_EXERCISE BRIEF:_
Reproduce precisely the lines of the listing below, starting with the line that contains "Recreate this scene" and stopping after the line that contains "scene.camera = cam"; include nothing else.

_MATERIAL FOR THIS TASK:_
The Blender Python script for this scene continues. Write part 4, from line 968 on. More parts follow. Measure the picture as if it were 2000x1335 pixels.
==
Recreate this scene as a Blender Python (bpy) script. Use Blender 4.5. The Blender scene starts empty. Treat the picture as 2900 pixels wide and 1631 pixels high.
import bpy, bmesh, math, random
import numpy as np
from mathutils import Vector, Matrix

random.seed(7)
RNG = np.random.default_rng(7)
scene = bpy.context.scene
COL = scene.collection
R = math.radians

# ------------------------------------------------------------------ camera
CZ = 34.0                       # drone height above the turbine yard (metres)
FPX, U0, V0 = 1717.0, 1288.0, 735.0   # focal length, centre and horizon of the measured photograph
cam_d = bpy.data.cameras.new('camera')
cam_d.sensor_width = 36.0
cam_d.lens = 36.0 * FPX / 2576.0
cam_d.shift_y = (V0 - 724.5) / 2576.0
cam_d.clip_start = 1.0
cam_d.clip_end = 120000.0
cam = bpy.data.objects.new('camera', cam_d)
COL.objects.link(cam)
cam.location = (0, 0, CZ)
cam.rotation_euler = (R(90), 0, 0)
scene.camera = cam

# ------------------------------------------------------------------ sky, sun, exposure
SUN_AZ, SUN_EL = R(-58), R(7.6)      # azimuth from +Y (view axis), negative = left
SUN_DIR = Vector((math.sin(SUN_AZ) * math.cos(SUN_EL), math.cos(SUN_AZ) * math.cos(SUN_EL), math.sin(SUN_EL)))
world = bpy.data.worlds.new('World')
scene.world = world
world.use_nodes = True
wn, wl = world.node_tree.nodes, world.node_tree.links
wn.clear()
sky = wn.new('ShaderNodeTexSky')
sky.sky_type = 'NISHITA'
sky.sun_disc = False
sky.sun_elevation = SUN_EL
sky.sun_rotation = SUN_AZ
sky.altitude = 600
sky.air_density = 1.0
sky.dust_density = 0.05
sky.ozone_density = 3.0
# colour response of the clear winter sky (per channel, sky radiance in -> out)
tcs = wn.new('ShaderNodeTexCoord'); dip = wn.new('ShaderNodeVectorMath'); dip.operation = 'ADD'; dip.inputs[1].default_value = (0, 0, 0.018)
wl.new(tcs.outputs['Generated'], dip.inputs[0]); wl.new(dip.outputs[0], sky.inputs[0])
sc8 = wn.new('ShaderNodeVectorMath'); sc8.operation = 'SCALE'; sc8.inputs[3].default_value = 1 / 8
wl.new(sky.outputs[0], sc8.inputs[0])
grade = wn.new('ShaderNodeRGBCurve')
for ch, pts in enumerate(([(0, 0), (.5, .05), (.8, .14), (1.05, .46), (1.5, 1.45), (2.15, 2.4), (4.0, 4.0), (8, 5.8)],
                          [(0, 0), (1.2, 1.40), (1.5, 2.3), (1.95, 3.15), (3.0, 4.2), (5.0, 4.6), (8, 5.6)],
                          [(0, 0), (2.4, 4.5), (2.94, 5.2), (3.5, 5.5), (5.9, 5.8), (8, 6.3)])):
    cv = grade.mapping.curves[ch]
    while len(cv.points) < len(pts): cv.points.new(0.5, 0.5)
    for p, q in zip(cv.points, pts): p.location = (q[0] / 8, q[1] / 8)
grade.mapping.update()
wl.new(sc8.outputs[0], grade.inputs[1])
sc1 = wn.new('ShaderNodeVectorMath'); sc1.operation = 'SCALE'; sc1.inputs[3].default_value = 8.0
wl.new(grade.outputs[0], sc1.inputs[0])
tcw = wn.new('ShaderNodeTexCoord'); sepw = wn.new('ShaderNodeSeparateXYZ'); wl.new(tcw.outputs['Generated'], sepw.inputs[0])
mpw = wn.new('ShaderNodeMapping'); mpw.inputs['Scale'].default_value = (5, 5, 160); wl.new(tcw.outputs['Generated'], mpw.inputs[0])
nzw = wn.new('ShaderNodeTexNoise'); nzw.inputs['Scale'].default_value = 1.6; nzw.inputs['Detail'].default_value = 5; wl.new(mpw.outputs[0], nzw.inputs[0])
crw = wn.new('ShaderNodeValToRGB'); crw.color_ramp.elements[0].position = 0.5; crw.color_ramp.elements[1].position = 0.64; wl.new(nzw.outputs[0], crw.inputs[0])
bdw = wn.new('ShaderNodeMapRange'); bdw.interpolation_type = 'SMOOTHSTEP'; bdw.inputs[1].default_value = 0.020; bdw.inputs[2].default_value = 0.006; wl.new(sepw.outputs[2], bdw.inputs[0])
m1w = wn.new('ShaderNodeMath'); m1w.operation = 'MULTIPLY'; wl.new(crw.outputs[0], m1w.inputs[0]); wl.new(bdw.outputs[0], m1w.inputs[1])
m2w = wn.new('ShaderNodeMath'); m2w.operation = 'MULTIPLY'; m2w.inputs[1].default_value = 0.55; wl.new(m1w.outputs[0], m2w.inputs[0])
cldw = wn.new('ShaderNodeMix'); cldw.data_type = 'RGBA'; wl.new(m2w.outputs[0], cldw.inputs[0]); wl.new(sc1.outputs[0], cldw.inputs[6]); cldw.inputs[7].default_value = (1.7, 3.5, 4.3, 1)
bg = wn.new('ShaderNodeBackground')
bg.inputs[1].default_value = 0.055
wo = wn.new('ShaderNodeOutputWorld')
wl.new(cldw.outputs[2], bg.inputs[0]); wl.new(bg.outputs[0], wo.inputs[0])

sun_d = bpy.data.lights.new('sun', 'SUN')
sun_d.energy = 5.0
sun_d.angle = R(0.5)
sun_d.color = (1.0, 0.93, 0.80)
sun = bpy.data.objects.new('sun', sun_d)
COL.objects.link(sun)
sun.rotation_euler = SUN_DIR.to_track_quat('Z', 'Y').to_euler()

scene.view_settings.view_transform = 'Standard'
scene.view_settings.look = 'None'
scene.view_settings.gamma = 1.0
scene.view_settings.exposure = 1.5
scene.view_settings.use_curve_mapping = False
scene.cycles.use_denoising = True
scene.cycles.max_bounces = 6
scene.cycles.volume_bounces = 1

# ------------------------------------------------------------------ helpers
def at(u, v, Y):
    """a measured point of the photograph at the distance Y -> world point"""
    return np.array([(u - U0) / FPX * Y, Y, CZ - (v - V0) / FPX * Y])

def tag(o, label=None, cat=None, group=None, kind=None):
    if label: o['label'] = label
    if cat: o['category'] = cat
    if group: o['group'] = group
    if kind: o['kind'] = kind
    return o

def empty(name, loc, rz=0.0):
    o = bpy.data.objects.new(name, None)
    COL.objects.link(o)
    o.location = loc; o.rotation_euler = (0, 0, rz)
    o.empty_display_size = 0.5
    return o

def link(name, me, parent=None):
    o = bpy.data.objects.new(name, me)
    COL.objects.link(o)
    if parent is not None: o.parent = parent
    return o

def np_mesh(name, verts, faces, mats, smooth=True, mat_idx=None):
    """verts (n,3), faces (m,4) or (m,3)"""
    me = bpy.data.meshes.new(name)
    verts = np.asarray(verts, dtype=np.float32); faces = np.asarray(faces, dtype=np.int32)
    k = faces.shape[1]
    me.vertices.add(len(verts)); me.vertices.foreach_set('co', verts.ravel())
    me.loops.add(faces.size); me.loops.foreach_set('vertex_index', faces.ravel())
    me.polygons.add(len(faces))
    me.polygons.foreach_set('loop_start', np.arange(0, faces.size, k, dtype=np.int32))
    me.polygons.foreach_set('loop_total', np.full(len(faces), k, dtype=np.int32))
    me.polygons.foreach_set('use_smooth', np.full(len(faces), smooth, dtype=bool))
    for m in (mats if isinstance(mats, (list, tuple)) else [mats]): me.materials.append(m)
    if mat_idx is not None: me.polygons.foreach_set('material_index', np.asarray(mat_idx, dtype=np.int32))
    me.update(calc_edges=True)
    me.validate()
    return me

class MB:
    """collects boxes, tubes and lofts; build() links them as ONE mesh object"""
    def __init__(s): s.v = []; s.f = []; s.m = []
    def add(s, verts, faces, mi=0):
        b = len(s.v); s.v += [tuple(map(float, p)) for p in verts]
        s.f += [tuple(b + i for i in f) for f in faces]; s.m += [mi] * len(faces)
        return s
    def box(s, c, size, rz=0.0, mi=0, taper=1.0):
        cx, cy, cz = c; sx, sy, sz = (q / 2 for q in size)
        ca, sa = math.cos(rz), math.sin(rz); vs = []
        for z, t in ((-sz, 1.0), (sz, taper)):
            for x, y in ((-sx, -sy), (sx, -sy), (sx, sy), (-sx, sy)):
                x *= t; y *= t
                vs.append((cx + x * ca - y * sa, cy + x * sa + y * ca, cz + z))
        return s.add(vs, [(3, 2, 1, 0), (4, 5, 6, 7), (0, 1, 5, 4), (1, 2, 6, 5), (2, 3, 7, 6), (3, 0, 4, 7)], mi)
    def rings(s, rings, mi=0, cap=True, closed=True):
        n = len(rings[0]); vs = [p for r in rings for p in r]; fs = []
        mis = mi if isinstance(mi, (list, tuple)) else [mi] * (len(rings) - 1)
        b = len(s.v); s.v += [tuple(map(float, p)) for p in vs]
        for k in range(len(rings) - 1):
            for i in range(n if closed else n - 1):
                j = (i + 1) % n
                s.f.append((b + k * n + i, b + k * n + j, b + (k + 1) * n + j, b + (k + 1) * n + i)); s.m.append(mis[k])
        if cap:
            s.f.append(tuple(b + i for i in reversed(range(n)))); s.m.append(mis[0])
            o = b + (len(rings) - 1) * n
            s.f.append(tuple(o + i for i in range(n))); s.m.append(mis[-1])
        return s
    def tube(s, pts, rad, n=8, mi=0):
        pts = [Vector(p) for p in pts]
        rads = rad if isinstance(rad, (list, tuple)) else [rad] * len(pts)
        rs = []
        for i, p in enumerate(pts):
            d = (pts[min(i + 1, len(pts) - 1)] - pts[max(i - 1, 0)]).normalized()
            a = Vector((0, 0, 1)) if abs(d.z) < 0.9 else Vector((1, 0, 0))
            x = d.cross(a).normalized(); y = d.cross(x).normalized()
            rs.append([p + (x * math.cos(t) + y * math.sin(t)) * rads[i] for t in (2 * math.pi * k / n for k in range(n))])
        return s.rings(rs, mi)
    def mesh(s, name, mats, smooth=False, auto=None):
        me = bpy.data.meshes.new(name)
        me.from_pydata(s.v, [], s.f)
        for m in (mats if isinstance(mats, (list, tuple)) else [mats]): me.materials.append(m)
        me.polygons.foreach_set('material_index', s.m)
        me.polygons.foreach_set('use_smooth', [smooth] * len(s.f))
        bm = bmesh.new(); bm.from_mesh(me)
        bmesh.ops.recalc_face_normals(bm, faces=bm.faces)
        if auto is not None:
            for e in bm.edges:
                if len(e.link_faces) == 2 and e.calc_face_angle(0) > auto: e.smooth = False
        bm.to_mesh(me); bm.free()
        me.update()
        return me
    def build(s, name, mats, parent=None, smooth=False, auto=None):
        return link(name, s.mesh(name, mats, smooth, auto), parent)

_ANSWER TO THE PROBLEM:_
Recreate this scene as a Blender Python (bpy) script. Use Blender 4.5. The Blender scene starts empty. Treat the picture as 2900 pixels wide and 1631 pixels high.
import bpy, bmesh, math, random
import numpy as np
from mathutils import Vector, Matrix

random.seed(7)
RNG = np.random.default_rng(7)
scene = bpy.context.scene
COL = scene.collection
R = math.radians

# ------------------------------------------------------------------ camera
CZ = 34.0                       # drone height above the turbine yard (metres)
FPX, U0, V0 = 1717.0, 1288.0, 735.0   # focal length, centre and horizon of the measured photograph
cam_d = bpy.data.cameras.new('camera')
cam_d.sensor_width = 36.0
cam_d.lens = 36.0 * FPX / 2576.0
cam_d.shift_y = (V0 - 724.5) / 2576.0
cam_d.clip_start = 1.0
cam_d.clip_end = 120000.0
cam = bpy.data.objects.new('camera', cam_d)
COL.objects.link(cam)
cam.location = (0, 0, CZ)
cam.rotation_euler = (R(90), 0, 0)
scene.camera = cam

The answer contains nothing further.